平安時代に“不動産王国”を築いたお姫さま「八条院」晩年の悲運と莫大な荘園のゆくえ【後編】:2ページ目
八条院領のゆくえ
晩年、八条院は自らの莫大な領地をどう残すかに心を砕きました。1204年(元久1年)、庁分の一部を九条兼実の子・良輔に、さらに多くを以仁王の娘に譲ります。しかし運命は皮肉で、その娘はほどなく亡くなってしまいます。
そして1211年(建暦1年)、八条院自身も75歳で崩御。奇しくもその年、彼女の養女であった春華門院昇子も命を落としました。
八条院が築いた広大な荘園は、最終的に後鳥羽天皇の皇女・邦良親王、さらに後醍醐天皇(1288〔正応元〕~1339〔延元4/暦応2〕)へと引き継がれていきます。とくに大覚寺統(だいかくじとう)にとって、八条院領は政治を動かす経済的な基盤となり、南北朝時代の動乱を支える力となりました。
ところが、時代の流れは厳しく、1336(建武3)年に後醍醐天皇の「建武の新政」が崩れると、八条院領の実質的な支配力も失われていきます。

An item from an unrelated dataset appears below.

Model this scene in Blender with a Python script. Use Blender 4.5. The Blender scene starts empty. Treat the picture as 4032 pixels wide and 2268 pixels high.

八条院が一代で集め、後世へと受け渡した“土地の力”は、やがて歴史の中に溶けていったのです。
京都市右京区・鳴滝中道町にある八条院の墓は、今日もひっそりと佇んでいます。1211(建暦1)年に生涯を閉じるまで、彼女は宮廷政治と荘園経営の狭間で、数奇な道を歩みました。
父の鳥羽上皇、母の美福門院、庇護した以仁王の子女、そして養女の春華門院昇子――次々と大切な人を見送り、最後は孤独のうちに去ったといいます。
しかし、彼女が築き上げた八条院領は、その後も王家の運命に深く関わり続けました。彼女がいなければ、大覚寺統の勢力図は大きく変わっていたでしょう。
華やかな衣をまとった一人の女性が、じつは時代を揺るがすほどの「不動産王」であり、歴史の裏側を動かす存在だった――そう考えると、教科書の行間に潜む人間ドラマがぐっと身近に感じられます。